Rayleigh Quotient: Finding 2nd Eigenvalue & Vector

[dirk_mec1]

Homework Statement

Let A be a symmetric n x n - matrix with eigenvalues and orthonormal eigenvectors $$(\lambda_k, \xi_k)$$ assume ordening: $$\lambda_1 \leq...\leq \lambda_n$$

We define the rayleigh coefficient as:

$$R(x) = \frac{(Ax)^T x}{x^T x}$$Show that the following constrained problem produces the second eigenvalue and its eigenvector:

$$min \left( R(X)| x \neq 0, x \bullet \xi_1 = 0 \right)$$

The Attempt at a Solution

In the first part of the exercise I was asked to proof that (without that inproduct being zero) the minimalisation produces the first eigenvalue. The idea was to use lagrange multipliers but I don't how to use it here.

Do I need to use Lagrange multipliers?

 

[Dick]

Not really. The dot product condition tells you that x is ranging over linear combinations c_i*xi_i with c_1=0. It's just the same as the first problem with the first eigenvector thrown out.

 

[dirk_mec1]

Not really. The dot product condition tells you that x is ranging over linear combinations c_i*xi_i with c_1=0.

So if I understand correctly the eigenvectors are orthogonal to each other, right?

and so:

$$x= c_2 \cdot \xi_2+...+c_n \cdot \xi_n$$

It's just the same as the first problem with the first eigenvector thrown out.

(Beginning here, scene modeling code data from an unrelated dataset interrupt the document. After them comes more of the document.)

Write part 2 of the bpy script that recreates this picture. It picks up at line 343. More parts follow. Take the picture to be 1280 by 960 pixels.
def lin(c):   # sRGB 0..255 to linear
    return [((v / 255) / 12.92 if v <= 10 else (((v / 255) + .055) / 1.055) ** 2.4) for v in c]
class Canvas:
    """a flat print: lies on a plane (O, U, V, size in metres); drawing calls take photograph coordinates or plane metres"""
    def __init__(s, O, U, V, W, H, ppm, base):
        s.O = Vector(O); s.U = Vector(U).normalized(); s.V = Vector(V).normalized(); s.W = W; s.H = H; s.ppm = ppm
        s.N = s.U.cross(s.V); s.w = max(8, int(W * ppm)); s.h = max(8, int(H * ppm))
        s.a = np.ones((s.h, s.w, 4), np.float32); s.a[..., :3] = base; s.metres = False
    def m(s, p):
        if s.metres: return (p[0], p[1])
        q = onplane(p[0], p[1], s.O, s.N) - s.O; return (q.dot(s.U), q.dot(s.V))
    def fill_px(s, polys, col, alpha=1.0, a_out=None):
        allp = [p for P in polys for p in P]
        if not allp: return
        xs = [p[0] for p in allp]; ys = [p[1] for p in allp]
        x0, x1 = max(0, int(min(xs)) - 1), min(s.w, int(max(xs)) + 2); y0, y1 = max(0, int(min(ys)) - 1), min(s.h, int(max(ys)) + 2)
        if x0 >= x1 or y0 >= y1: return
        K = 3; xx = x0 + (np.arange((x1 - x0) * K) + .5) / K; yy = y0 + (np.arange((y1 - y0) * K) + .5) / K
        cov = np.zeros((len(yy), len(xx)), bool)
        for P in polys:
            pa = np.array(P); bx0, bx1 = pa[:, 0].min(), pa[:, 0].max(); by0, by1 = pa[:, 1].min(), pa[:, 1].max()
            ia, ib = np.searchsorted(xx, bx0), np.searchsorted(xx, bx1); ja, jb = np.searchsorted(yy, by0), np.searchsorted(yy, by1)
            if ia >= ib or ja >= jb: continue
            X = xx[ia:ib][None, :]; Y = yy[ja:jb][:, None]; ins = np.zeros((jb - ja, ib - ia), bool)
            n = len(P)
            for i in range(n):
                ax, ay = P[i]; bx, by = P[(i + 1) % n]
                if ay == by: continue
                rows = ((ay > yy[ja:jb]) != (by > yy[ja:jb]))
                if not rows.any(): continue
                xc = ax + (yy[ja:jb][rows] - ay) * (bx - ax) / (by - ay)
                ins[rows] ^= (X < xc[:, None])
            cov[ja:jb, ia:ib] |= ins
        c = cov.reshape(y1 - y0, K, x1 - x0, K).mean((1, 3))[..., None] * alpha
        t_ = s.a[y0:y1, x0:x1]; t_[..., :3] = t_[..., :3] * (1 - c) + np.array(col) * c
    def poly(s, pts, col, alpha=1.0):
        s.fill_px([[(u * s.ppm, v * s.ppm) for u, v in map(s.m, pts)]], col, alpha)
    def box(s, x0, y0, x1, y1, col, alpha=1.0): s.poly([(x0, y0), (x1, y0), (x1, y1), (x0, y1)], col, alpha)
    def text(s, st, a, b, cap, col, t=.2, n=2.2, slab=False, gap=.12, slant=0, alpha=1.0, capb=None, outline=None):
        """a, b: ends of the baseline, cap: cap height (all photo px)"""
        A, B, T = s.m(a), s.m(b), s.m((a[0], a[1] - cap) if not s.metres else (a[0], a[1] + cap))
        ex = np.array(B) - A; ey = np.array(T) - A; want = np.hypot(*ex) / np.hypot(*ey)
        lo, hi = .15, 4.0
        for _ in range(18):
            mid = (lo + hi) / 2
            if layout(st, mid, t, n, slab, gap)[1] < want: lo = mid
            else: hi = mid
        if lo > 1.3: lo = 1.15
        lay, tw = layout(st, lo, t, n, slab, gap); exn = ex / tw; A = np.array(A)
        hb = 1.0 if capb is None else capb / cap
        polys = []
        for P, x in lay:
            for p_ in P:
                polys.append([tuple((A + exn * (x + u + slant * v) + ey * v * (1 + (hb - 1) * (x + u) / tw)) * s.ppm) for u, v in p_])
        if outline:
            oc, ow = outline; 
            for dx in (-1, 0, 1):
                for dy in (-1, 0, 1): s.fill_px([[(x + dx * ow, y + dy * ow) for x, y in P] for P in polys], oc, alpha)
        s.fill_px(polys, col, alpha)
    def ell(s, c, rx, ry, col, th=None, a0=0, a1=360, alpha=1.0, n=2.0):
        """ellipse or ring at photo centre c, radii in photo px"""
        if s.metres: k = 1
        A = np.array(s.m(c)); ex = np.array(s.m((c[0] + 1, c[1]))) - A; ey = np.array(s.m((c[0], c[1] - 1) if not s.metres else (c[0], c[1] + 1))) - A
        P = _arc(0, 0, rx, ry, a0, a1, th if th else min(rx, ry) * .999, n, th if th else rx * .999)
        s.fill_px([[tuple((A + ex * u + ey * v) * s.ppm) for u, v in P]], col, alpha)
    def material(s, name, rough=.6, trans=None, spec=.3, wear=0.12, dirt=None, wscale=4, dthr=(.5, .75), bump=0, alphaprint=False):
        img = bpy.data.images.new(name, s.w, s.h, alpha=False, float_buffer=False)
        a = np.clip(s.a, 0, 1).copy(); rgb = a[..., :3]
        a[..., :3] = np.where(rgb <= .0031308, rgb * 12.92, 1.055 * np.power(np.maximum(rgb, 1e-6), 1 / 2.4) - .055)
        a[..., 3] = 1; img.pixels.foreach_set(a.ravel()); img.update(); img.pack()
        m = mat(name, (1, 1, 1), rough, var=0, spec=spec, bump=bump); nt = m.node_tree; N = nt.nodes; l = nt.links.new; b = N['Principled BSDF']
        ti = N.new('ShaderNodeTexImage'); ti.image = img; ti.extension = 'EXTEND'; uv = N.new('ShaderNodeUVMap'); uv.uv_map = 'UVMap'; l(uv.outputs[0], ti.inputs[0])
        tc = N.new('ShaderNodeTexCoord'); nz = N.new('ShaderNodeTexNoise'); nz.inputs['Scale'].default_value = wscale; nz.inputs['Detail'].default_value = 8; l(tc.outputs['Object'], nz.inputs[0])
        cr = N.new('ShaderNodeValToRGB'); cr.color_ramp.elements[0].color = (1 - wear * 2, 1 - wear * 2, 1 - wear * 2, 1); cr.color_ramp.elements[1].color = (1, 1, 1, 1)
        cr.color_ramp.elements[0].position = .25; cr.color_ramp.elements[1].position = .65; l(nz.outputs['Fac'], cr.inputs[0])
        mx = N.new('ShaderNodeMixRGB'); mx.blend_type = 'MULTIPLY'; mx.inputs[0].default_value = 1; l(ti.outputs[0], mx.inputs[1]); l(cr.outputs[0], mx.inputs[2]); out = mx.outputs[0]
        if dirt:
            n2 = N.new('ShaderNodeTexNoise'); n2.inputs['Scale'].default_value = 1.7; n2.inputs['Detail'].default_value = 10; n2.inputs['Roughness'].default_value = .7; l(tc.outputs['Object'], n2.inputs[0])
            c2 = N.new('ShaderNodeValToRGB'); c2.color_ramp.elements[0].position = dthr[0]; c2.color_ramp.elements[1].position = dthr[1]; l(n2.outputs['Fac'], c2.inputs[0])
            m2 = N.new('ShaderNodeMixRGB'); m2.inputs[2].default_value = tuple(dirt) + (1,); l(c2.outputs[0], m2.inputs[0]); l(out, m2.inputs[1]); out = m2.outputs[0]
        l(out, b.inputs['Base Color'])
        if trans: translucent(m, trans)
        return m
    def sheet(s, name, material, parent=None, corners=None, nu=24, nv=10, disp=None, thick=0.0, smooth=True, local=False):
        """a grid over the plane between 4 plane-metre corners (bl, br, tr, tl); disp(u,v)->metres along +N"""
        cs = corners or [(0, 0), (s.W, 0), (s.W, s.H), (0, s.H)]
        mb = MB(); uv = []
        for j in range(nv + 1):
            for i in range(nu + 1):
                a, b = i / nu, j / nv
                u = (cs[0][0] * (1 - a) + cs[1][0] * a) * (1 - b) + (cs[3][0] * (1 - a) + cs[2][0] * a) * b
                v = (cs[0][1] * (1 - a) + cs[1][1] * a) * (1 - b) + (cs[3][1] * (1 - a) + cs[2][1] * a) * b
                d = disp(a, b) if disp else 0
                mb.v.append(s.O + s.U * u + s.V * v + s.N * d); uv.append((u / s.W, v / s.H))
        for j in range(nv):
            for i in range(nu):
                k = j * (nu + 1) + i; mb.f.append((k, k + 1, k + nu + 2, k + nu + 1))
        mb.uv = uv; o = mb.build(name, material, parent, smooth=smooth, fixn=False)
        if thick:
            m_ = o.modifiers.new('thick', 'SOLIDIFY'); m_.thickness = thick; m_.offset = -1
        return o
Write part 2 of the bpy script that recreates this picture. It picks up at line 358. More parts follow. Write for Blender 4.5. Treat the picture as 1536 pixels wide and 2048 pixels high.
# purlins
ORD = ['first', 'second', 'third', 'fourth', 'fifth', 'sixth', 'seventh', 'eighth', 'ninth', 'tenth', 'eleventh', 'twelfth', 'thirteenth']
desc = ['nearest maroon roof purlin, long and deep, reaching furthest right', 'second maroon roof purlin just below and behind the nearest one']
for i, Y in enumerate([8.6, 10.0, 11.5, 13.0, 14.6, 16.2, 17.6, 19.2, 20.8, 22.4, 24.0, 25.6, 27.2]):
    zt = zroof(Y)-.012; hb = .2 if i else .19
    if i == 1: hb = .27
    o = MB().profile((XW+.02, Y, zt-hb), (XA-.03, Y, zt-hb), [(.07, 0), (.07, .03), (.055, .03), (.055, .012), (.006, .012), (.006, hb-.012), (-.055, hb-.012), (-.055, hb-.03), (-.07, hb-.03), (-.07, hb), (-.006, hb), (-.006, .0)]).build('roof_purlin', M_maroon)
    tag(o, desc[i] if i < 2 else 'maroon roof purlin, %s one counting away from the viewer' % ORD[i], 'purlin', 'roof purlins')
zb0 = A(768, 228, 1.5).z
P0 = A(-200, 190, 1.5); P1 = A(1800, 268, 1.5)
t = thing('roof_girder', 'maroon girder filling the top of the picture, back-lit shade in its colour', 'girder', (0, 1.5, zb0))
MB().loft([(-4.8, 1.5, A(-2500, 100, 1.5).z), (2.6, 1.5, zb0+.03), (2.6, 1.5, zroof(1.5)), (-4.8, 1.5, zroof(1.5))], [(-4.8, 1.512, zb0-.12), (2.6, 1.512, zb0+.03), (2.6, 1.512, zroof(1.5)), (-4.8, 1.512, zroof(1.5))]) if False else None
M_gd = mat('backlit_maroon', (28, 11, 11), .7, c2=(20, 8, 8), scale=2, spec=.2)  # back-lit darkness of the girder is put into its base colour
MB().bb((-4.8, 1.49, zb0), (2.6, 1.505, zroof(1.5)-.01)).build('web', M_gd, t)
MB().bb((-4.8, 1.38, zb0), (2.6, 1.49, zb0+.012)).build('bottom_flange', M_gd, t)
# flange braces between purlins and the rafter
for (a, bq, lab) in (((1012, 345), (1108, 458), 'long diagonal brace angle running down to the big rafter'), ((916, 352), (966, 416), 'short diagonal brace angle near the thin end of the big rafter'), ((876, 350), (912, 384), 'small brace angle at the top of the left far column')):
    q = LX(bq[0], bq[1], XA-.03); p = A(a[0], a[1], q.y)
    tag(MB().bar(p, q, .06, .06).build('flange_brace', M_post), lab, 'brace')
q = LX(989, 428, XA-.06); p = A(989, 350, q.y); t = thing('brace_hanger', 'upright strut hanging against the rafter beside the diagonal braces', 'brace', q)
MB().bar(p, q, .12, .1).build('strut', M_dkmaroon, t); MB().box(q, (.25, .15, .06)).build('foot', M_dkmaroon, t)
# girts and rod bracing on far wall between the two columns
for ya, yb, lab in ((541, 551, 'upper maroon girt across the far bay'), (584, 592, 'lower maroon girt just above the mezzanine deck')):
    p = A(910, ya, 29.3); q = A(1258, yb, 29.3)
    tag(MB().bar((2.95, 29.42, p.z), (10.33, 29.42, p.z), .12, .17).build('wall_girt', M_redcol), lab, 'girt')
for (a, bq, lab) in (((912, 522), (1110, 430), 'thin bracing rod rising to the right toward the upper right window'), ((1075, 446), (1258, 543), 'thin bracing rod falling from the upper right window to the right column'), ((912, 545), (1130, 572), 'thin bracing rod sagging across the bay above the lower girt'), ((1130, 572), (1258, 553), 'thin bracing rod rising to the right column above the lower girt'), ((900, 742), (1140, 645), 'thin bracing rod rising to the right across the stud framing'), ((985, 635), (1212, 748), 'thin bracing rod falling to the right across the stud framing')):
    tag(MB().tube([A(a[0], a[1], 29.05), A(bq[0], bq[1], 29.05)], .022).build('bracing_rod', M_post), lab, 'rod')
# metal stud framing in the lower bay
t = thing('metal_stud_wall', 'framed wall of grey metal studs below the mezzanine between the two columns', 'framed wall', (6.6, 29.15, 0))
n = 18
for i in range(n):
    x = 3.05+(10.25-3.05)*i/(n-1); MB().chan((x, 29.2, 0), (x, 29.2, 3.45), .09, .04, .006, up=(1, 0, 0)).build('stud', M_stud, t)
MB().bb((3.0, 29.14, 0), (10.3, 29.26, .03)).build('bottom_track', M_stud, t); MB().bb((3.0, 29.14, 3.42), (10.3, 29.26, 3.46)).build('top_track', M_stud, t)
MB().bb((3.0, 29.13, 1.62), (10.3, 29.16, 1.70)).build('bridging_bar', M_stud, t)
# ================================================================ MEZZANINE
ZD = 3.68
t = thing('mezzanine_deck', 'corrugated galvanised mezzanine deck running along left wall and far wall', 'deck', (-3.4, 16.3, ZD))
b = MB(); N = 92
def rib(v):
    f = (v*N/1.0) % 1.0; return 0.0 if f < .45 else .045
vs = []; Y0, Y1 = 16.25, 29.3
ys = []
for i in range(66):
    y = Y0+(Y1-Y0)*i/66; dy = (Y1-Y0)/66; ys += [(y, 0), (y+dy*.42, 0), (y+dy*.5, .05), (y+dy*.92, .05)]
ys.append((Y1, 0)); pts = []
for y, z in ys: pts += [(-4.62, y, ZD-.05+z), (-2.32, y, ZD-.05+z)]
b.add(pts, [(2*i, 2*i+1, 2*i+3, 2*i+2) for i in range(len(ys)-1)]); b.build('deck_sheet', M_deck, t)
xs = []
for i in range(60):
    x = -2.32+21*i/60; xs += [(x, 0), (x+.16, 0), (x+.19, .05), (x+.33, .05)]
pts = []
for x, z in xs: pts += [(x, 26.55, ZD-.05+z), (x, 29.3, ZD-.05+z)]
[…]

So I just substitute the above expanded x?

 

[Dick]

Yes, and minimize over c2,...,cn.

 

[dirk_mec1]

Yes, and minimize over c2,...,cn.

I get this:


$$\frac{\sum_{2=1}^n c_i^2\lambda_i}{\sum_{i=2}^n c_i^2}$$

but how do I prove that $$\lambda_2$$ is the minimum? I've tried putting the partial deratives to zeros and failed.

 

[Dick]

"In the first part of the exercise I was asked to proof that (without that inproduct being zero) the minimalisation produces the first eigenvalue. The idea was to use lagrange multipliers but I don't how to use it here." I thought that meant that you proved the first part using lagrange multipliers. Did you skip that part? Because what you have now looks almost exactly like the first part. If you want to spell out a repetition of the proof of the first part, yes, use lagrange multipliers.

 

[dirk_mec1]

I thought that meant that you proved the first part using lagrange multipliers. Did you skip that part?

No I didn't skip it but I showed there that the minimizer should be an (orthogonal) eigenvector and upon substitution I get a $$min( \lambda_i)$$ from which the first eigenvalue results.

Because what you have now looks almost exactly like the first part. If you want to spell out a repetition of the proof of the first part, yes, use lagrange multipliers.

With the length of the vector c is one? So the problem is minimize:

$$\frac{ \lambda c^Tc}{c^Tc}$$ with $$\lambda$$ and c vectors.

 

[Dick]

Yes, it's the same as the first problem. Just one dimension lower.